Actor Ewan McGregor and director Danny Boyle heal rift, reunite for Trainspotting sequel

Actor Ewan McGregor regrets having missed out on making films with director Danny Boyle for two decades. They reunite for T2 Trainspotting

British actor Ewan McGregor made his name in the 1990s working with screenwriter John Hodge and director Danny Boyle on the much-loved triumvirate of Shallow Grave (1994), Trainspotting (1996) and A Life Less Ordinary (1997).

Then he severed his ties with them when they made The Beach (2000).

Boyle had indicated to McGregor that the Scotsman would get the leading role in The Beach. As it transpired, Boyle made the film with Leonardo DiCaprio instead and the relationship between the filmmaker and McGregor derailed.

They have now reunited for T2 Trainspotting, the sequel to the most iconic of their films together, which opens in Singapore tomorrow.

"The fact that we have now worked together again is down to the graciousness of Ewan McGregor because we didn't behave very well towards him," Boyle, 60, concedes.


Conventional wisdom says that 20 years is too late to do a sequel. But actually, the time lapse gives the film a raison d’etre. When you put the actors side by side with how they looked 20 years ago, it’s brutal.


"The way we behaved around The Beach was not something that I am very proud of, but Ewan was very gracious in forgiving me that. And it is wonderful to be working with him again. I am very lucky."

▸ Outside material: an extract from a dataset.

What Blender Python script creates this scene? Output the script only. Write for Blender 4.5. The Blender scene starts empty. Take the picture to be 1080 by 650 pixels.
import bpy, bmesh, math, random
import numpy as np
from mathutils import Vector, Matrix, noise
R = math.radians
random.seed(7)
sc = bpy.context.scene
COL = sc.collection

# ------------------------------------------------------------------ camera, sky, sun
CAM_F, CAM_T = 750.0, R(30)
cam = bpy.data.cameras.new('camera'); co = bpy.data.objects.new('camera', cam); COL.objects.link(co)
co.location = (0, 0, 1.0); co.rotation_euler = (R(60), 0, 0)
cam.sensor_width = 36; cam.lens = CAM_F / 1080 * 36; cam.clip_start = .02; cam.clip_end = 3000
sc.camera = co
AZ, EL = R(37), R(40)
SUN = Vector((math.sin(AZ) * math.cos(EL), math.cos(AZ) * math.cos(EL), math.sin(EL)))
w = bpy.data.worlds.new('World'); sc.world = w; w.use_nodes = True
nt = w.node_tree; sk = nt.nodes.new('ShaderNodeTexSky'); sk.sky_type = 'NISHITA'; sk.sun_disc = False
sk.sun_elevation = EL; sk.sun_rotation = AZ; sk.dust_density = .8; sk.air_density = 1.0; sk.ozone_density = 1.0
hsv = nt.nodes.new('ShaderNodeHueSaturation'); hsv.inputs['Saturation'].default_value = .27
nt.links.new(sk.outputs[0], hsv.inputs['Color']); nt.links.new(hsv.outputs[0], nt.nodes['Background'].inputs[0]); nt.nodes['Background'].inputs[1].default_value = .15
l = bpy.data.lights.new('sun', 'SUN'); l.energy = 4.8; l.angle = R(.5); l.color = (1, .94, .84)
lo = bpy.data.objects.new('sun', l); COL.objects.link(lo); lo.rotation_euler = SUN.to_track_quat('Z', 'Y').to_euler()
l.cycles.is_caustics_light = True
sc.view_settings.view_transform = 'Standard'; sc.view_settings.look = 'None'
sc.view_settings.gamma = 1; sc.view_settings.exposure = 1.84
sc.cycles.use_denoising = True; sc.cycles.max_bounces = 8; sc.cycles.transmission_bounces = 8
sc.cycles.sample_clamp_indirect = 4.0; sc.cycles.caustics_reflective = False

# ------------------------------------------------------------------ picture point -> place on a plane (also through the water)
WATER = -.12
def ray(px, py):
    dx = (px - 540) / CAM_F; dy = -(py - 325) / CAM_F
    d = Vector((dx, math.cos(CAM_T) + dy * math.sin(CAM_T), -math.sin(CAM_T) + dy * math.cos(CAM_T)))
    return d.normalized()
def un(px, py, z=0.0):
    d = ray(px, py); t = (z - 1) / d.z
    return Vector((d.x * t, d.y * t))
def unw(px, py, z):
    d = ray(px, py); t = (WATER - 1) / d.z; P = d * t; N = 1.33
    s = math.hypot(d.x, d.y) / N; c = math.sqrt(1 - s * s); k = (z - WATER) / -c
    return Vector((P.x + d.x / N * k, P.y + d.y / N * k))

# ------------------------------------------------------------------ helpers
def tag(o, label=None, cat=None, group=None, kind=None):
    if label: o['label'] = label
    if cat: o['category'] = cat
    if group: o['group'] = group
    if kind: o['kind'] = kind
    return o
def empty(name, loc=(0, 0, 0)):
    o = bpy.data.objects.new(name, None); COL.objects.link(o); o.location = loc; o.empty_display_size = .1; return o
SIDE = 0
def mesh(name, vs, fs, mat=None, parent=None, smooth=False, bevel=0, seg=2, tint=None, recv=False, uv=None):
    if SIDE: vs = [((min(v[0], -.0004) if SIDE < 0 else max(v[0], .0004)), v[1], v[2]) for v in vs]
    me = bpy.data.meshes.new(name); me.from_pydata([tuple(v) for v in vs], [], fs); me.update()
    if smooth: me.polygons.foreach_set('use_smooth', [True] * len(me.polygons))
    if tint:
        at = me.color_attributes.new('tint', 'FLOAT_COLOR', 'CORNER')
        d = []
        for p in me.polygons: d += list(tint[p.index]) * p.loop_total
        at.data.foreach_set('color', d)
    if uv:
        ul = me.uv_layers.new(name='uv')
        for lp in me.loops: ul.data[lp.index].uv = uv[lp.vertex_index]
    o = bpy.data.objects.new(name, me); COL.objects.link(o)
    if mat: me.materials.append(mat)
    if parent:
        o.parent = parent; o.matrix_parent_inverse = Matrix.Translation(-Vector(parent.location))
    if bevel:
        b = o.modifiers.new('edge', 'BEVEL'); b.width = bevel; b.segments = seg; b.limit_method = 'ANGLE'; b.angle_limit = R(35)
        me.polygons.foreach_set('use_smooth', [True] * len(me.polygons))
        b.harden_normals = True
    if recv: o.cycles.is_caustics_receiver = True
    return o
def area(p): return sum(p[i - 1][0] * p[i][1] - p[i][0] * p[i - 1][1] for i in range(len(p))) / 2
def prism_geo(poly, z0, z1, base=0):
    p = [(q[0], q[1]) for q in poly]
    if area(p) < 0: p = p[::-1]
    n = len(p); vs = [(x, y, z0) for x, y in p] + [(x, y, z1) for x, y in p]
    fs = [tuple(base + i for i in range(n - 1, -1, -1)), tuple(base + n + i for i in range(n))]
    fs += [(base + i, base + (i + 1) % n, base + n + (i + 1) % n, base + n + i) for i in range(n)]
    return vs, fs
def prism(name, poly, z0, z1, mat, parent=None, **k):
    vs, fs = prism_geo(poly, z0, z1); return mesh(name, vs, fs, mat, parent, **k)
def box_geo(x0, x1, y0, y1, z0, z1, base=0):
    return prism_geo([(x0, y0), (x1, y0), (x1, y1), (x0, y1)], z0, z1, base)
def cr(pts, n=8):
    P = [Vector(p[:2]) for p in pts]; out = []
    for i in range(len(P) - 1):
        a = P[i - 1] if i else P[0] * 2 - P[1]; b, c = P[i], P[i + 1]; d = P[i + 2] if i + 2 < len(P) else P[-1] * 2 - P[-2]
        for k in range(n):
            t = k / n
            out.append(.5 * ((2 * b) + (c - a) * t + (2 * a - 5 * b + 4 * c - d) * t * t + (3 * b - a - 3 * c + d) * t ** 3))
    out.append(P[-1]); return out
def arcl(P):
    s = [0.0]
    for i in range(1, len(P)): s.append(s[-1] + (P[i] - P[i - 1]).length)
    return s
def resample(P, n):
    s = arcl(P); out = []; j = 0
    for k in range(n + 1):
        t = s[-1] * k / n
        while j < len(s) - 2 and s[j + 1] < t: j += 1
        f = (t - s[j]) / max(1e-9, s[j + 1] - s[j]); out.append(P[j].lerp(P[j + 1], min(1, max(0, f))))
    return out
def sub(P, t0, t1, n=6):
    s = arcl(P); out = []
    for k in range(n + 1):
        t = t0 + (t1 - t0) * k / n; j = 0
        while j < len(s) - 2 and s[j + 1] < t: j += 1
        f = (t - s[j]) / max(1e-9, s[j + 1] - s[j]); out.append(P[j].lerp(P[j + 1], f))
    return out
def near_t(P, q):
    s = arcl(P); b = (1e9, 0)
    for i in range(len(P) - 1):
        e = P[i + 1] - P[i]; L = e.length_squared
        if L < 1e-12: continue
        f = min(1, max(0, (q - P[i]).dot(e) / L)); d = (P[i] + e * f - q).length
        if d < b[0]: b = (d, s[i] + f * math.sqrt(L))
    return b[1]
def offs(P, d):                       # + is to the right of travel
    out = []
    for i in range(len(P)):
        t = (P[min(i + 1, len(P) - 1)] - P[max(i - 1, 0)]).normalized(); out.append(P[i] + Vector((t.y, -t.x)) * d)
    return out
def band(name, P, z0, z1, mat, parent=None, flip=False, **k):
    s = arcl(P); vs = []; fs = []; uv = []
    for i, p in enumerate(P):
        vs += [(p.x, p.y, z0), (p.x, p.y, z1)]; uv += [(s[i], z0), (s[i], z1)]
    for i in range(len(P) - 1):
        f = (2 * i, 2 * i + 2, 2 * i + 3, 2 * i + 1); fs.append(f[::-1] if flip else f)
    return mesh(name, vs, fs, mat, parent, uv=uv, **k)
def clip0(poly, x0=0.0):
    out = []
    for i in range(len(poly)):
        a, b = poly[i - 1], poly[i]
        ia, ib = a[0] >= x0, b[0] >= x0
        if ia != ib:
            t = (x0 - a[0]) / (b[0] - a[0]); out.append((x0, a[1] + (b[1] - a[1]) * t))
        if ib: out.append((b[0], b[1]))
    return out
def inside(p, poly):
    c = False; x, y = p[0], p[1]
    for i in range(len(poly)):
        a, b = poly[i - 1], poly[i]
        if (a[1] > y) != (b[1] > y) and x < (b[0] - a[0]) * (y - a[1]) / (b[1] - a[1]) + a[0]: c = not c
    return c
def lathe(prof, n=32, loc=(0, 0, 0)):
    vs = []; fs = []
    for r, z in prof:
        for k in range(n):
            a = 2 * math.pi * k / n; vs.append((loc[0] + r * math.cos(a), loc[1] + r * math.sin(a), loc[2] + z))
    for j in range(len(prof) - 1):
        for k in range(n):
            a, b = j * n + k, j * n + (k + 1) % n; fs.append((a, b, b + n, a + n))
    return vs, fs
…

McGregor, 45, says that while he expected to get the lead role in The Beach all those years ago, it was not so much the fact that he lost out, but more in the way the situation was handled. What he regrets most, he notes, is that he and Boyle missed out on making many more films together across the following years.

"As Danny and I had got on so well, that was what upset us with what happened on The Beach," he says. "I loved being Danny's actor so much. Now, though, all of that stuff with The Beach has long since passed under the bridge."

Of course, returning to such a beloved film was a huge risk for McGregor, Boyle and Hodge, as well as for the other principals from the original Trainspotting cast - Robert Carlyle, Ewen Bremner and Jonny Lee Miller.

Made on a £2 million (S$3.5 million) budget, Trainspotting outgrew its modest indie roots to become a bona fide cultural phenomenon. It is one of the few films that defined 1990s Britain and people still talk about the characters of Renton (McGregor), Spud (Bremner), Sick Boy (Miller) and the terrifying Begbie (Carlyle) to this day.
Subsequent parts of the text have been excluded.